The ear, it seems, is the most conservative of our senses, although, if we are to believe scientists, appreciation comes with exposure: Hearing more contemporary music is the only way to start savouring the joy and excitement it can bring. The more reason to root for Ars Musica, a festival staged across Belgium in March and April that for years has been labouring to broaden our musical horizons.
Founded by Paul Dujardin, Bernard Foccroulle and a few other high-flying music administrators in the late 1980s, the festival cranked up a gear last year by taking madcap Flemish composer Patrick De Clerck on board as director. The idea was to try to reach a broader audience than the genre's niche following.

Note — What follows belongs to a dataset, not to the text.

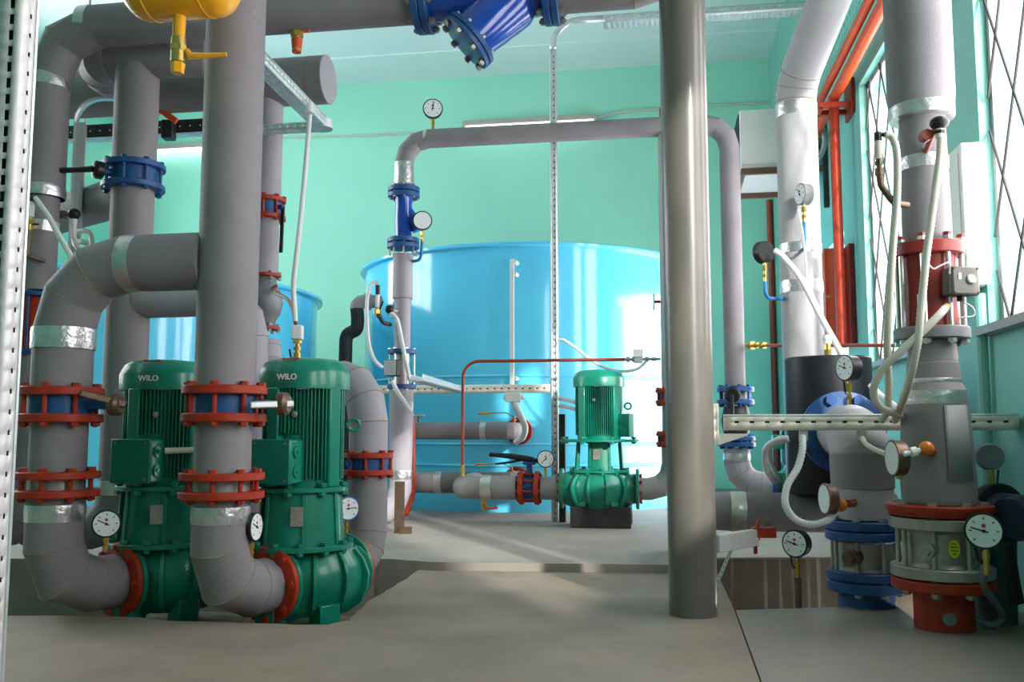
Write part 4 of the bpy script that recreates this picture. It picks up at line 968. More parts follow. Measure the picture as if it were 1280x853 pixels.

De Clerck, with his taste for provocation and sixth sense for luring innocent people into concert halls (ticket sales to the Klara Festival rocketed during his three-year stint as artistic director), may be just the person to pull it off.
De Clerck has already left his lurid mark: the pink brochure, the foetus logo and the Elvis Pompilio hats worn by festival staff are all part of his desire to shed the genre's ascetic image. Content-wise, the same spirit of novelty and irreverence permeates the programme. Electro-acoustic experiments, discreet lunchtime readings of Bartók and Debussy, new works by composer- in-residence Peter Eötvös, concerts that reach out to dance and literature, even jazz and rock (several commissions revisit top-of-the-chart singles by Pink Floyd and The Beatles...the only thing absent from this 22 edition, it seems, is stuffiness.
Concessions have even been made to more accessible modern composers like Arvo Pärt, whose plangent, mediaeval-inspired polyphonies are regarded by some as the epitome of kitsch. Ars Musica's mission is to help us realise that contemporary music can be beautiful, fun, diverse and approachable.
Also that Belgians are good at it: as many as 40 home-grown composers will be featured, from established figures like Philippe Boesmans and Henri Pousseur to young talents barely out of the conservatory, not to forget marginal figures like Baudouin De Jaer, best known for his quirky pedagogical experiments, or Giya Kancheli, a Georgian disciple of Shostakovich who's been living as a semi-recluse in Antwerp since 1995.
It
may be messy and on the brink of dissolution, but little Belgium is
home to one of the world's most lively and inspiring community of
composers. And they're out to make themselves heard.